:: Supplied records ::

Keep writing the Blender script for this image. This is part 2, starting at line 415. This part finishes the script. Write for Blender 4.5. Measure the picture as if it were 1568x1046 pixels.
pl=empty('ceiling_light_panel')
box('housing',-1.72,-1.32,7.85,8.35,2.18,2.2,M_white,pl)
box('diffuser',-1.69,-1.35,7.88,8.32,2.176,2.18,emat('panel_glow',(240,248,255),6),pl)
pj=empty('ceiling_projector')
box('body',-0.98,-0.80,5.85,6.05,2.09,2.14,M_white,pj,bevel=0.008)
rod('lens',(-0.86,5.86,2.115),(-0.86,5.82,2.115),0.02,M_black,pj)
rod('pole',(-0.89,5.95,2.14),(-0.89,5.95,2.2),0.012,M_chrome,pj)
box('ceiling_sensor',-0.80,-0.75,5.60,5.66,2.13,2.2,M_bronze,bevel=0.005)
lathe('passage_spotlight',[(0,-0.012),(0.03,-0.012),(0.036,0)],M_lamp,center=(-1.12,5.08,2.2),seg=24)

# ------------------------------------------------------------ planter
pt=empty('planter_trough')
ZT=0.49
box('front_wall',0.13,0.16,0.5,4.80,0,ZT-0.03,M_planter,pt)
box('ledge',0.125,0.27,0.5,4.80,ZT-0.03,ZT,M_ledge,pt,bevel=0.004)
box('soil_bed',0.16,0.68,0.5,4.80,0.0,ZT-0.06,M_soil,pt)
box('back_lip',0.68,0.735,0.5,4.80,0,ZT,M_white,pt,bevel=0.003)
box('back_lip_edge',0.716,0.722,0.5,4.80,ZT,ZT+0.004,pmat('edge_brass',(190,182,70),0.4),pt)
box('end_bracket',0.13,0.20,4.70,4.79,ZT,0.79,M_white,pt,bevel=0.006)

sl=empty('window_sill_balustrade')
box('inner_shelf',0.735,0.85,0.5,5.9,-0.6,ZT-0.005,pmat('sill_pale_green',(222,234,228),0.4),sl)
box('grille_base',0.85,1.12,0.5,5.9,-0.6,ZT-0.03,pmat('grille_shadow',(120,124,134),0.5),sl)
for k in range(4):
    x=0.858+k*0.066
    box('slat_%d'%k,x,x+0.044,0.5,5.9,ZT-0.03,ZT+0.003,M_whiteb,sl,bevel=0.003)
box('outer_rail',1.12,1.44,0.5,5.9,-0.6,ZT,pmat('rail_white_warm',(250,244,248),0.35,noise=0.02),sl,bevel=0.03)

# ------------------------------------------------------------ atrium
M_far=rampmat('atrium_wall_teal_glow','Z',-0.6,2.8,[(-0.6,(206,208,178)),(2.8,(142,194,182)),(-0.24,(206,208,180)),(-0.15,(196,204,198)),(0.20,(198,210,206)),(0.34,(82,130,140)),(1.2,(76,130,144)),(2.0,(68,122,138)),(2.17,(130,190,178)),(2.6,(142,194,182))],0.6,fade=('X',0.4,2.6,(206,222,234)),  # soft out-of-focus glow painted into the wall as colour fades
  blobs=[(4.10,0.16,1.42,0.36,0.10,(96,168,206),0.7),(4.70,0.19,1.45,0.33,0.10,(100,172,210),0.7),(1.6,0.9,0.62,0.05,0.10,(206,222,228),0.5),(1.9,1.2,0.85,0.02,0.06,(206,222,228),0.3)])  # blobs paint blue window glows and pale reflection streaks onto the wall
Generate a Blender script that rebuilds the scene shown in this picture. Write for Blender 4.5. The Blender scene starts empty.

:::

Each line of the listing above should be output exactly.

§ **Solution to this exercise**:
Keep writing the Blender script for this image. This is part 2, starting at line 415. This part finishes the script. Write for Blender 4.5. Measure the picture as if it were 1568x1046 pixels.
pl=empty('ceiling_light_panel')
box('housing',-1.72,-1.32,7.85,8.35,2.18,2.2,M_white,pl)
box('diffuser',-1.69,-1.35,7.88,8.32,2.176,2.18,emat('panel_glow',(240,248,255),6),pl)
pj=empty('ceiling_projector')
box('body',-0.98,-0.80,5.85,6.05,2.09,2.14,M_white,pj,bevel=0.008)
rod('lens',(-0.86,5.86,2.115),(-0.86,5.82,2.115),0.02,M_black,pj)
rod('pole',(-0.89,5.95,2.14),(-0.89,5.95,2.2),0.012,M_chrome,pj)
box('ceiling_sensor',-0.80,-0.75,5.60,5.66,2.13,2.2,M_bronze,bevel=0.005)
lathe('passage_spotlight',[(0,-0.012),(0.03,-0.012),(0.036,0)],M_lamp,center=(-1.12,5.08,2.2),seg=24)

# ------------------------------------------------------------ planter
pt=empty('planter_trough')
ZT=0.49
box('front_wall',0.13,0.16,0.5,4.80,0,ZT-0.03,M_planter,pt)
box('ledge',0.125,0.27,0.5,4.80,ZT-0.03,ZT,M_ledge,pt,bevel=0.004)
box('soil_bed',0.16,0.68,0.5,4.80,0.0,ZT-0.06,M_soil,pt)
box('back_lip',0.68,0.735,0.5,4.80,0,ZT,M_white,pt,bevel=0.003)
box('back_lip_edge',0.716,0.722,0.5,4.80,ZT,ZT+0.004,pmat('edge_brass',(190,182,70),0.4),pt)
box('end_bracket',0.13,0.20,4.70,4.79,ZT,0.79,M_white,pt,bevel=0.006)

sl=empty('window_sill_balustrade')
box('inner_shelf',0.735,0.85,0.5,5.9,-0.6,ZT-0.005,pmat('sill_pale_green',(222,234,228),0.4),sl)
box('grille_base',0.85,1.12,0.5,5.9,-0.6,ZT-0.03,pmat('grille_shadow',(120,124,134),0.5),sl)
for k in range(4):
    x=0.858+k*0.066
    box('slat_%d'%k,x,x+0.044,0.5,5.9,ZT-0.03,ZT+0.003,M_whiteb,sl,bevel=0.003)
box('outer_rail',1.12,1.44,0.5,5.9,-0.6,ZT,pmat('rail_white_warm',(250,244,248),0.35,noise=0.02),sl,bevel=0.03)

# ------------------------------------------------------------ atrium
M_far=rampmat('atrium_wall_teal_glow','Z',-0.6,2.8,[(-0.6,(206,208,178)),(2.8,(142,194,182)),(-0.24,(206,208,180)),(-0.15,(196,204,198)),(0.20,(198,210,206)),(0.34,(82,130,140)),(1.2,(76,130,144)),(2.0,(68,122,138)),(2.17,(130,190,178)),(2.6,(142,194,182))],0.6,fade=('X',0.4,2.6,(206,222,234)),  # soft out-of-focus glow painted into the wall as colour fades
  blobs=[(4.10,0.16,1.42,0.36,0.10,(96,168,206),0.7),(4.70,0.19,1.45,0.33,0.10,(100,172,210),0.7),(1.6,0.9,0.62,0.05,0.10,(206,222,228),0.5),(1.9,1.2,0.85,0.02,0.06,(206,222,228),0.3)])  # blobs paint blue window glows and pale reflection streaks onto the wall
Generate a Blender script that rebuilds the scene shown in this picture. Write for Blender 4.5. The Blender scene starts empty.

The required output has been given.